Perto do coração selvagem (1943), romance de estreia de Lispector, conta a vida de Joana, uma personagem que rompe com os padrões do sexo feminino à época (ou, em tempos de retrocesso, de hoje) em uma linguagem experimental que mistura vozes, sons e imagens e lança mão de monólogos interiores que exigem um leitor performático, que ouça e perceba as imagens criadas pelo texto.

O livro inicia com uma série de onomatopeias que representam o som da máquina de escrever e do relógio, além do "chiado" do silêncio. Já no primeiro parágrafo há uma frase que dá uma pista para o leitor, como afirma Marília Librandi, especialista na obra de Lispector: "entre o relógio, a máquina e o silêncio havia uma orelha à escuta, grande, cor-de-rosa e morta". Há várias interpretações para "orelha morta", porém ela estaria morta porque apenas ouve, como ato involuntário, os ruídos à sua volta. A protagonista afirma, aliás, que apenas "finge" escutar.

Diferentemente de Joana, o leitor de Lispector precisa estar atento aos "malabarismos" sonoros da escritora para perceber o que "se passa entre as linhas, como a forma e o desenho de uma entonação", diz Librandi. Não é à toa que a epígrafe do Perto do coração selvagem seja uma frase do escritor irlandês James Joyce, outro artista preocupado com o ouvido e cujo último romance foi feito, segundo o autor, para ser lido em voz alta.

A estudiosa brasileira lembra ainda que Clarice faz, explicitamente, uma mistura entre escrita e outras formas de arte, de modo que os olhos também têm que estar abertos. Desse modo, é possível dizer que o teatro seria o habitat natural desse texto de Clarice Lispector.

The New Stage Theatre Company acerta na concepção da montagem de Perto do coração selvagem e dialoga com a estética da escritora ao lançar mão de uma série de tecnologias multimídias que exigem olhos e ouvidos atentos. Assim, há projeção de imagens, gravação de uma voz em off e luzes coloridas que cobrem duas pilastras do palco. Cores fortes ganham destaque, principalmente no figurino masculino, em contraste com os figurinos com cores pálidas da protagonista e da atriz que representa sua mãe ou seu subconsciente.

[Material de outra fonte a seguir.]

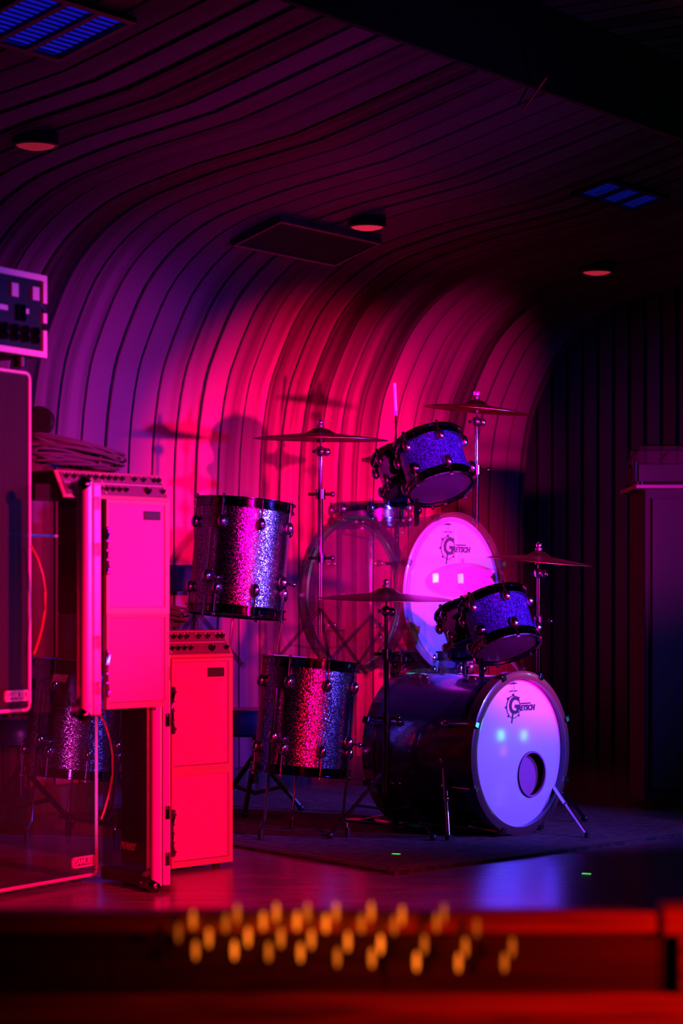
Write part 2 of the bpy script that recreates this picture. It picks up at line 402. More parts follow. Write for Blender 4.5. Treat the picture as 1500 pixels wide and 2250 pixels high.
def vent_grille(t, u, lt, lu, label, m, nslat, panes=3):
    M = ceil_frame(t, u, .02); Ml = M.copy(); c = M.translation.copy(); Ml.translation = (0, 0, 0)
    o = thing('ceiling_vent', label, 'light', c, group='blue three-pane ceiling vents')
    fr = .02
    MB().box((-lt/2-fr, -lu/2-fr, -.03), (lt/2+fr, -lu/2, .012), Ml).box((-lt/2-fr, lu/2, -.03), (lt/2+fr, lu/2+fr, .012), Ml) \
        .box((-lt/2-fr, -lu/2, -.03), (-lt/2, lu/2, .012), Ml).box((lt/2, -lu/2, -.03), (lt/2+fr, lu/2, .012), Ml).build('frame', M_BLACK, o)
    w = lt/panes
    for i in range(panes):
        a = -lt/2 + i*w
        p = MB().box((a+.012, -lu/2, -.012), (a+w-.012, lu/2, -.002), Ml).build('pane', m, o)
        for j in range(nslat):
            y = -lu/2 + lu*(j+.5)/nslat
            MB().box((a+.010, y-.0012, -.002), (a+w-.010, y+.0012, .004), Ml).build('slat', M_BLACK, p)
    for i in range(1, panes):
        a = -lt/2 + i*w
        MB().box((a-.012, -lu/2, -.012), (a+.012, lu/2, .012), Ml).build('divider', M_BLACK, o)
t, u, z, d = ceil_at(100, 40)
vent_grille(t, u, .42, .30, 'blue three-pane ceiling grille in the upper left corner', M_LOUVRE, 12)
t, u, z, d = ceil_at(1362, 418)
vent_grille(t, u, .50, .15, 'small blue three-pane ceiling grille at far right of the ceiling', M_LOUVRE2, 10)
# dark hatch in the ceiling
t, u, z, d = ceil_at(672, 512)
M = ceil_frame(t, u, .02); Ml = M.copy(); Ml.translation = (0, 0, 0)
o = thing('ceiling_hatch', 'black rectangular hatch hanging below the curved plank ceiling', 'hatch', M.translation)
MB().box((-.36, -.13, -.02), (.36, .13, .03), Ml).build('panel', M_GAP, o)
for s in (-1, 1):
    MB().box((-.37, s*.13-.008, .0), (.37, s*.13+.008, .035), Ml).build('frame_rail', M_DARKW, o)
    MB().box((s*.36-.008, -.13, .0), (s*.36+.008, .13, .035), Ml).build('frame_rail', M_DARKW, o)
# thin bar hanging by the ceiling edge
t, u, z, d = ceil_at(1150, 238)
a = P(1150, 242, d-.15); b = P(1202, 168, d-.55)
tag(MB().cyl(a, b, .006, 10).build('ceiling_rod', M_DARKW, None, True), 'thin rod slanting from the edge of the curved ceiling', 'rod')

# ------------------------------------------------------------------ rug
Fp, Rp, Lp = Vector((.17, 7.30, 0)), Vector((1.50, 8.74, 0)), Vector((-1.15, 9.25, 0)); Bp = Rp + Lp - Fp
Bp = Vector((.10, 10.9, 0))
rg = MB(); cc = [Fp, Rp, Bp, Lp]
rg.add(cc + [c + Vector((0, 0, .010)) for c in cc], [(4, 5, 6, 7), (0, 1, 5, 4), (1, 2, 6, 5), (2, 3, 7, 6), (3, 0, 4, 7)])
rug = thing('rug', 'dark worn patterned rug under the drum kit', 'rug', (0, 0, 0))
rg.build('pile', M_RUG, rug)
M_BORD = mat('rug_border', (.10, .05, .05), .9)
for a, b in ((Fp, Rp), (Fp, Lp)):
    dr = (b-a).normalized(); nr = Vector((-dr.y, dr.x, 0)); 
    if nr.y < 0: nr = -nr
    for off, w in ((.03, .022), (.08, .010)):
        p = a + dr*.05 + nr*off; q = b - dr*.05 + nr*off
        MB().add([p, q, q+nr*w, p+nr*w, p+Vector((0,0,.0115)), q+Vector((0,0,.0115)), q+nr*w+Vector((0,0,.0115)), p+nr*w+Vector((0,0,.0115))],
                 [(4,5,6,7),(0,1,5,4),(2,3,7,6),(1,2,6,5),(3,0,4,7)]).build('border_stripe', M_BORD, rug)

# ------------------------------------------------------------------ drums
def Mat3(x, y, z, o):
    M = Matrix((x, y, z)).transposed().to_4x4(); M.translation = o; return M
def drum(root, M, r, h, shell, nl, lugs_h=.05, hoop=M_CHROME, top=M_TOPHEAD, seg=56, full_lug=False, rot=0.0, bottom=True):
    """drum with its axis on local Z of M, from z=0 to z=h"""
    t = .007
    MB().lathe([(r, 0), (r, h), (r-t, h), (r-t, 0)], seg, M, closed=True).build('shell', shell, root, True)
    MB().lathe([(.0001, h+.005), (r*.9, h+.005), (r*1.005, h+.001), (r*1.005, h-.004)], seg, M).build('drumhead', top, root, True)
    if bottom: MB().lathe([(.0001, -.005), (r*.9, -.005), (r*1.005, -.001), (r*1.005, .004)], seg, M).build('drumhead', top, root, True)
    hp = [(r+.004, -.022), (r+.013, -.022), (r+.013, -.016), (r+.007, -.014), (r+.007, .006), (r+.016, .008), (r+.016, .013), (r+.004, .013)]
    MB().lathe([(a, h+b) for a, b in hp], seg, M, closed=True).build('hoop', hoop, root, True)
    MB().lathe([(a, -b) for a, b in hp], seg, M, closed=True).build('hoop', hoop, root, True)
    for i in range(nl):
        a = 2*PI*i/nl + rot; c, s_ = math.cos(a), math.sin(a)
        Rz = M @ Matrix.Rotation(a, 4, 'Z')
        for z0, sg in ((h*.80, 1), (h*.20, -1)):
            lug = MB(); lug.ball((r+.012, 0, z0), .016, Rz, 1.5, 10).lathe([(.0001, 0), (.010, 0), (.010, .014), (.0001, .014)], 10, Rz @ Matrix.Translation((r-.002, 0, z0)) @ Matrix.Rotation(PI/2, 4, 'Y'))
            lo = lug.build('lug', M_CHROME, root, True)
            e = h+.012 if sg > 0 else -.012
            MB().lathe([(.0001, 0), (.0035, 0), (.0035, abs(e-z0)), (.0065, abs(e-z0)), (.0065, abs(e-z0)+.009), (.0001, abs(e-z0)+.009)], 8,
                       Rz @ Matrix.Translation((r+.012, 0, z0)) @ (Matrix.Identity(4) if sg > 0 else Matrix.Rotation(PI, 4, 'X'))).build('tension_rod', M_CHROME, lo, True)
KIT = []
GK = 'drums and cymbals of the lower kit'
# bass drum
AX = Vector((math.sin(math.radians(49)), -math.cos(math.radians(49)), 0.0))  # the way the front head faces
hc = P(1134, 1665, 8.47); hc.z = .304 + .010
BR, BL = .288, .47
root = thing('bass_drum', 'solid bass drum on the rug with lavender front head, the lower of the two', 'drum', (hc.x, hc.y, .010)); KIT.append(root)
o_l = Vector((0, 0, hc.z - .010))
xl = Vector((-AX.y, AX.x, 0)); 
M = Mat3(xl, Vector((0, 0, 1)), AX, o_l)            # local X right along the head, Y up, Z out of the front
Mb = M @ Matrix.Translation((0, 0, -BL))
MB().lathe([(BR, 0), (BR, BL), (BR-.008, BL), (BR-.008, 0)], 72, Mb, closed=True).build('shell', M_SHELL, root, True)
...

A montagem é bastante intimista, em uma sala pequena, para pouco mais de vinte pessoas, onde plateia e atores quase se misturam, quase se tocam. Nesse ambiente, nós, na plateia, ouvimos a respiração dos atores e vários detalhes de seus corpos e rostos.

Incomodam um pouco alguns clichês: a atriz que interpreta a tia de Joana, por exemplo, parece uma Carmen Miranda com turbante e maquiagem pesada, além de usar um vestido com estampas de abacaxis. Mas os acertos são grandes e percebe-se que são frutos de estudo e concepção acurados.

Na saída do teatro, Kären Wigen, professora de história japonesa na Universidade de Stanford, comentou algo curioso: "Acho que a Clarice está se tornando a Frida Kahlo brasileira". De fato, Clarice tem despertado cada vez mais a atenção fora do Brasil e vem se transformando numa figura pop, de certa forma, à moda da artista mexicana.